Me percaté de su presencia una tarde mientras daba un paseo en bicicleta. Hacía calor y necesitaba descansar un poco las piernas antes de reanudar aquellas pequeñas píldoras de libertad sobre dos ruedas. Justo en ese momento lo vi, vi el gran árbol que, plantado en medio del descampado, destacaba mucho más que el edificio a medio construir situado justo detrás. A su alrededor, un campo de flores blancas, como surgidas de la nada.
Jamás había visto una imagen así en el barrio. Entre idílica y costumbrista. Típica de los paisajes de la periferia. Típica de aquellos lugares situados entre su pasado más reciente y el futuro que vendrá.
Sin embargo, algo lo hacía especial.
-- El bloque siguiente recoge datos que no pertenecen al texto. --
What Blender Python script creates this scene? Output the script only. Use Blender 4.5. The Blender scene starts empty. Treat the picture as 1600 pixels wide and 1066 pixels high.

Como si lo hubiese observado por vez primera, como si de pronto hubiese sido consciente de algo novedoso que, sin embargo, había permanecido allí toda la vida. No supe como explicarlo, pero eso a lo que hoy en día soy incapaz de ponerle un nombre en concreto, me empujó a acercarme a él. Situarme bajo su desnuda copa un largo rato y acariciar los surcos del tronco.
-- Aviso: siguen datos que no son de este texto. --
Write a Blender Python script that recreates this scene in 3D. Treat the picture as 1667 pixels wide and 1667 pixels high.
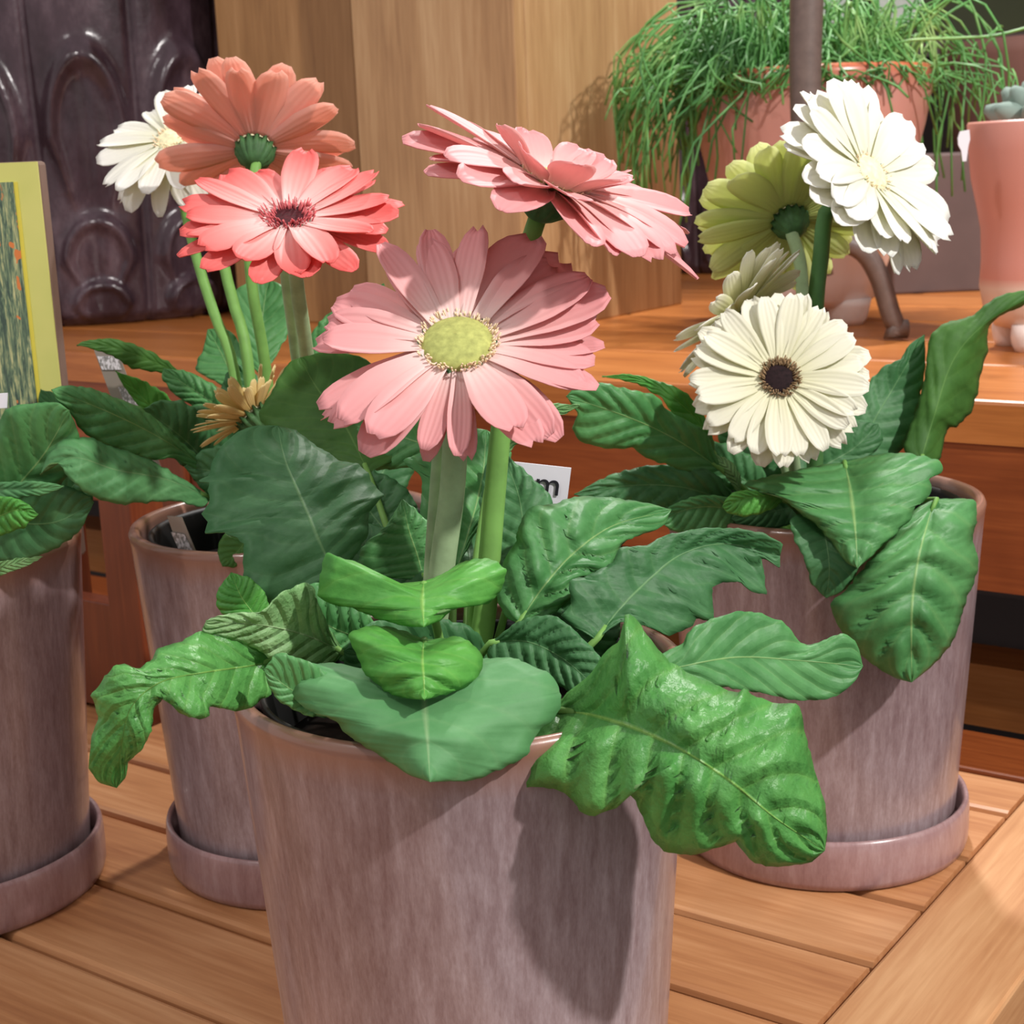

¿Cuántas cosas habrá contemplado desde su privilegiada posición? ¿Qué pensaría del tórrido verano que estamos atravesando? ¿Le gustará que los pájaros hagan nidos en sus ramas? ¿O por el contrario, por su papel dentro del ciclo vital, no tendrá más remedio que soportarlos a pesar de sus reticencias? Y lo más importante ¿Seguirá estando ahí cuando salgamos de nuevo a la calle? Ojalá poder comprobarlo pronto.